Hopefully he won't be making that face when I bear his children, LOL.

- Mood:
awake
I've got the invitations sent for October 13th, but there are a few people I already know won't be able to make it -- so I wanted to make another Thanksgiving on November 27th... I've really gotten into this dinner party business :)
On another note, this guy I knew in high school added me on facebook. He's married to a very pretty girl and seems to be successful at his job -- and yet all I can think about is that he's killed someone. It just blows my mind that he can just carry on with his happy life, when he stole someone else's.
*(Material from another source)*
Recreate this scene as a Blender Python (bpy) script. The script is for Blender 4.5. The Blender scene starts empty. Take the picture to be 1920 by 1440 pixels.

He was driving drunk the summer after graduation when the police tried to pull him over. He basically tried to evade the police by speeding down the road when he hit some guy who was walking on the side on the road. His father must have pulled some strings because he was already out the next day. He killed someone and yet didn't spend any time in jail at all. It was like it never happened. I saw him a few months later at the mall hanging out in a group, having a good time, just as if he'd never killed anyone. The guy can drive drunk, evade arrest and kill someone and yet there were no repercussions?? WTF?
- Mood:
aggravated
I would have never even bothered reading the HP books if it wasn't for him. Back in the day, I was adamant that I didn't want to read/watch/have anything to do with Harry Potter. I thought it was childish crap. Millions of friends tried to convert me, but I was steadfast. Until one night I was channel surfing and I saw Snape. This was around the time PoA was coming out on DVD and they were showing the first movie on cable. It was the scene where he was sitting at the head table during the sorting ceremony and he was glaring evilly at HP. I was hooked. I didn't immediately recognize Alan Rickman even when Robin Hood had been my favorite childhood movie... but I knew that I loved him :)
I watched the entire movie, falling more in love with him every time he was mean to Potter -- and the next day I went out and bought all three DVDs and all the books that were available to date. I was that sad. *Sigh*
My shame was complete.
In other news. I tried to pick a pube out of my gum tonight which is probably the most retarded thing I've done this month. Why was I chewing gum tonight? I have no idea. And why didn't I just throw it out when I realized a pube had gotten squidged within it? Who knows. I apparently did not want to let that piece of gum go. I did in fact throw it out, but only after unsuccessfully trying to dislodge the pube. I actually feel a little bemused at the thought that had I removed the offending pube I would have popped that gum right back in my mouth :) Sometimes I don't know why I do the things that I do...
- Mood:
anxious
In other news, my sister is still a loser. My mother is convinced she has joined a cult. She has been behaving rather oddly lately, but I'm sure it's just your standard crack addition. I wish she'd go back to rehab and leave me the hell alone. She's always calling complaining about her friggin' life sucking, and how she never has any money. Tip number one: lay off the crack!
Am I the only one who changes my mood if I don't like the mood icon it has?? I'm like a mood cheater. I should just buckle down and make my own - like I've been meaning to so, but I always have other crap going down.
- Mood:
lethargic
So, actually it was a 2 day debacle. I originally installed Kubuntu (KDE) because that was what I was familiar with, and I toiled with it all afternoon yesterday and couldn't get it to look like how I wanted. Finally, I scrapped that and reformatted again, and this time installed Ubuntu (Gnome) which looks far crappier at first but seems to be much more customizable. I don't know, maybe more people use it. It took a little while to get used to the format of everything, but I finally have it look pretty much how I wanted. Everything is white and blue and beautiful. Awesomely enough, it won't be hard at all to mix things up and make it white and pink, or white and purple. This is going to kick ass!!